Redner(in): Angela Merkel
Datum: 28.08.2007
Untertitel: am 28.August 2007 in Nanjing
Anrede: Anrede,
Quelle (evtl. nicht mehr verfügbar): http://www.bundesregierung.de/nn_914560/Content/DE/Archiv16/Rede/2007/08/2007-08-28-rede-merkel-gespraech-studenten,layoutVariant=Druckansicht.html
Herzlichen Dank, dass wir hier sein können. Das Deutsch-Chinesische Rechtsinstitut ist wirklich eine ganz besondere Brücke zwischen unseren beiden Ländern. Deshalb sind wir Nanjing und Göttingen natürlich sehr dankbar dafür, dass sie es schon vor langer Zeit geschaffen haben.
Ich möchte nicht sehr viel Zeit damit verbringen, hier lange Reden zu halten, weil wir miteinander sprechen wollen. Ich denke, dass Sie sich auch ein bisschen darauf vorbereitet haben, mir einige Dinge zu sagen oder mich etwas zu fragen. Ich möchte nur so viel sagen: Ich habe bisher sehr erfolgreiche und, wie ich glaube, auch wichtige Gespräche in Peking geführt und dabei einen Beitrag zu einer langen Geschichte deutsch-chinesischer Beziehungen leisten können.
Wir haben gestern Abend 35Jahre diplomatischer Beziehungen zwischen Deutschland und China gefeiert. Wenn wir uns einmal überlegen, dass wir am Anfang, im Jahre 1972, ein Handelsvolumen in Höhe von nicht einmal 1Milliarde Euro oder US-Dollar hatten, das aber heute 78Milliarden Euro pro Jahr umfasst, dann sehen wir, wie grandios die Steigerungsraten im wirtschaftlichen Bereich sind. Deshalb, so glaube ich, wird es auch sehr wichtig sein, dass sich viele Menschen aus Deutschland in China auskennen, aber auch Chinesen Deutschland gut kennen, denn die nächste Stufe der Erweiterung könnte sein, dass viele chinesische Unternehmen einmal nach Deutschland kommen.

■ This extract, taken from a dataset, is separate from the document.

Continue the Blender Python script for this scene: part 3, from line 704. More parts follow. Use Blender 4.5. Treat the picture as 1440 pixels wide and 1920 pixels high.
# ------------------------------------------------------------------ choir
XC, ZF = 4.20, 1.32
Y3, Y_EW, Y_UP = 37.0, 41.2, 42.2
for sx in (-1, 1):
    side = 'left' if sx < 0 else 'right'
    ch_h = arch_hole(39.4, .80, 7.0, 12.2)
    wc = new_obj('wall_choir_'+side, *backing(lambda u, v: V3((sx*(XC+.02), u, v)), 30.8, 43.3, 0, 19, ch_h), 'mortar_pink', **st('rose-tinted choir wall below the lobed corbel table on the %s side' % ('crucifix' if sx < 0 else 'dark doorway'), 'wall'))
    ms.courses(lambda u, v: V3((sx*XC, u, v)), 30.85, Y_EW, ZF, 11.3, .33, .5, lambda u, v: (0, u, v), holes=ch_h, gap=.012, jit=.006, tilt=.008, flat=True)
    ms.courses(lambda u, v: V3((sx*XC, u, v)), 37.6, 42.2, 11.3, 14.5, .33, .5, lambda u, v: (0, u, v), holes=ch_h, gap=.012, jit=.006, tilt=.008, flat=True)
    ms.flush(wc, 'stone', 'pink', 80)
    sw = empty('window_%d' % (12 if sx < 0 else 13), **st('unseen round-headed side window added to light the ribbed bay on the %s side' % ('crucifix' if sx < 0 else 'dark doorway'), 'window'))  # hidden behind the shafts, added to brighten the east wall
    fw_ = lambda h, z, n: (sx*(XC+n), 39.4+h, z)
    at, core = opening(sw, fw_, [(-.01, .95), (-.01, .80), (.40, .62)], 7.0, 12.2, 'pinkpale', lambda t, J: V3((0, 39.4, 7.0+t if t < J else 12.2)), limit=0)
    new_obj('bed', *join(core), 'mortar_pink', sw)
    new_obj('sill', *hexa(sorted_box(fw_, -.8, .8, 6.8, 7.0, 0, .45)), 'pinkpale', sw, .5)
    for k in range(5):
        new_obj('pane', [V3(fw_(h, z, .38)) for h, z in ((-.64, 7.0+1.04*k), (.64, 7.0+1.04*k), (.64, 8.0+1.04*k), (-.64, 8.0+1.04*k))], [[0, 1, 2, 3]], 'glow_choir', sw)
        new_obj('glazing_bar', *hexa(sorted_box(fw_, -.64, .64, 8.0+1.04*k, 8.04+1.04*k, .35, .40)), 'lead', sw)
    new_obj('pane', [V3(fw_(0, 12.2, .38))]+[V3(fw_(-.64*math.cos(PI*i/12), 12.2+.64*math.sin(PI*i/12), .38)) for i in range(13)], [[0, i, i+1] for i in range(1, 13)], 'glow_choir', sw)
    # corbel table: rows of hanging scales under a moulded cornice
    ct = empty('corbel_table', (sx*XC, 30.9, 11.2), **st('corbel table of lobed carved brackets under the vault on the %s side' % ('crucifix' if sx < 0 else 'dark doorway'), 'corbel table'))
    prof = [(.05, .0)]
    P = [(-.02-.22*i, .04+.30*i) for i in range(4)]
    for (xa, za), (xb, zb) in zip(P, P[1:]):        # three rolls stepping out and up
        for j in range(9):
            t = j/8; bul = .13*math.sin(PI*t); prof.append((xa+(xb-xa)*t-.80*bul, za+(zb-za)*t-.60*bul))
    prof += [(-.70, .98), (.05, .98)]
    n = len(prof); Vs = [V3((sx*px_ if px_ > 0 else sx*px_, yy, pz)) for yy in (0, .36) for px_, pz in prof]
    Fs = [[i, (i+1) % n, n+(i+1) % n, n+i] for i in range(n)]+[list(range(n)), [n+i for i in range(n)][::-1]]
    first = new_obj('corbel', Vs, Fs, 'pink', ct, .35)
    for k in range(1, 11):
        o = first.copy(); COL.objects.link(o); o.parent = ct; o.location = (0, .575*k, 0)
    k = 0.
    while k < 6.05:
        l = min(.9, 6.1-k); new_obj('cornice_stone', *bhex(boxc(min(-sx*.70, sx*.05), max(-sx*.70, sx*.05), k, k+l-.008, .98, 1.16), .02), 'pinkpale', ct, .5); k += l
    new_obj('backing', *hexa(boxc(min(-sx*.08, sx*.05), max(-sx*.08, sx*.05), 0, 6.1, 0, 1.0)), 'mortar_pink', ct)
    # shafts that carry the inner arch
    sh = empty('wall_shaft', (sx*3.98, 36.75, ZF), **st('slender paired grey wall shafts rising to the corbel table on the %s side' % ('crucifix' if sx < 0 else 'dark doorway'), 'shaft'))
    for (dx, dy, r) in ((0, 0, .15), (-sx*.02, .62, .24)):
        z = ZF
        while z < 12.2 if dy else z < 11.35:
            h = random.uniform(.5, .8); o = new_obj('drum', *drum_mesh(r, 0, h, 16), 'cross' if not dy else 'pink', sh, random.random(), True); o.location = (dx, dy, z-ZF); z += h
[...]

Ein Problem bei der Weiterentwicklung Chinas ist natürlich das Thema Gesetzgebung und Rechtssystem. Zum einen geht es um die Frage, wie die Gesetze aussehen müssen. Dabei können wir manches voneinander lernen. Ich glaube, dass unsere Umweltgesetzgebung recht interessant ist. Zum anderen geht es in China natürlich auch darum, das Rechtssystem in der Praxis durchzusetzen. Wir haben gestern sehr viel über den Schutz des geistigen Eigentums gesprochen. Das schönste Gesetz nützt nichts, wenn sich die Mehrheit der Leute nicht daran hält. Denn wenn eine Mehrheit in einem Land beschließt, dass sie sich an ein Gesetz nicht halten will, dann kann es gar nicht genügend Juristen und Behörden geben, die überprüfen, ob das Gesetz eingehalten wird, und diejenigen, die die Rechtsverletzung begehen, dann auch zur Rechenschaft ziehen. Das aber ist sozusagen die Bewährungsprobe des Rechtsstaats. Natürlich bedarf es auch einer guten Verwaltung, die Genehmigungen erteilt, die nicht korrupt ist und die sich nicht bestechen lässt, sondern die die verabschiedeten Gesetze auch wirklich umsetzt. Dabei gibt es natürlich noch viele Probleme.
Deshalb interessiert mich jetzt auch, wie Sie Ihr Studium einschätzen, wie Sie die deutsche Rechtsetzung einschätzen und was Sie sich für die Beziehungen zwischen unseren Ländern vielleicht noch wünschen würden. Deshalb will ich gar nicht weiterreden, sondern die wenige Zeit, die wir haben, nutzen und Sie bitten, einfach Bemerkungen zu machen oder aber mich etwas zu fragen. Ich werde natürlich gerne antworten. Ich will vielleicht darauf hinweisen, dass in unserer Delegation auch Abgeordnete aller Parteien aus dem Deutschen Bundestag sind, die dieses deutsch-chinesische Projekt natürlich auch mit Interesse verfolgen.